I knew your triggers and yet I continued to make the same mistakes. I overreacted. god I remember spam calling you up to 30 times a night when you just wouldn't pick up the damn phone due to my actions :(

I remember as you saw me into my eating disorder and back out of it
as you watched me spiral into self harm and then back out of it
but I couldn't do the same for you, could I? I just sit here and think about all we could have been, all the bakeries in France I wanted us to visit. you know I was saving up for that, yeah? once our exams were over I wanted to take you to France for a week or so, somewhere in a cottage. maybe one day we can go with our partners as friends? probably not. but id like to think so

I think of all the words I sewed into your mind in the form of promises, god if only you knew how long ive spent doing a chat search of 'forever' and 'I promise' while I sob my eyes out for how much I promised you but failed to give. I know we weren't healthy now, not in the slightest. Maybe one day we could've been but I don't think you or I were able to reach there anytime soon. It just hurt me so much to see how I hurt you. like that one time we had the dogs, and you went and slept on the sofa, and I came and woke you up and just with your sleepy eyes you looked at me with so much anger and sadness. I went to bed that night sobbing but I woke up to you pressed against me

looking back, I don't know If I would have preferred to know that was our last kiss or not. I really don't. in a way I do, so I could have made sure it was better and deeper and longer (without lolabear pulling me back up the platform((god I miss Lola, brb crying bc of how much I miss her)) but also im glad I didn't know in a way.

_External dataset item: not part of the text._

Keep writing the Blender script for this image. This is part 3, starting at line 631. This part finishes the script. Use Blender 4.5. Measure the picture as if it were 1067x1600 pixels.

I think, if I did, I wouldn't of been able to let you go

we never finished that Roblox Parkour game, the one where we'd play and it would turn into deep ass talks about everything and anything.

nobody else will ever call me sunshine, and I hope nobody calls you angel, for a while at least (even if that is selfish of me) the double tap will never be used in other relationships I may have as it was ours. and I hope that you look back on our relationship in a golden haze, as I do.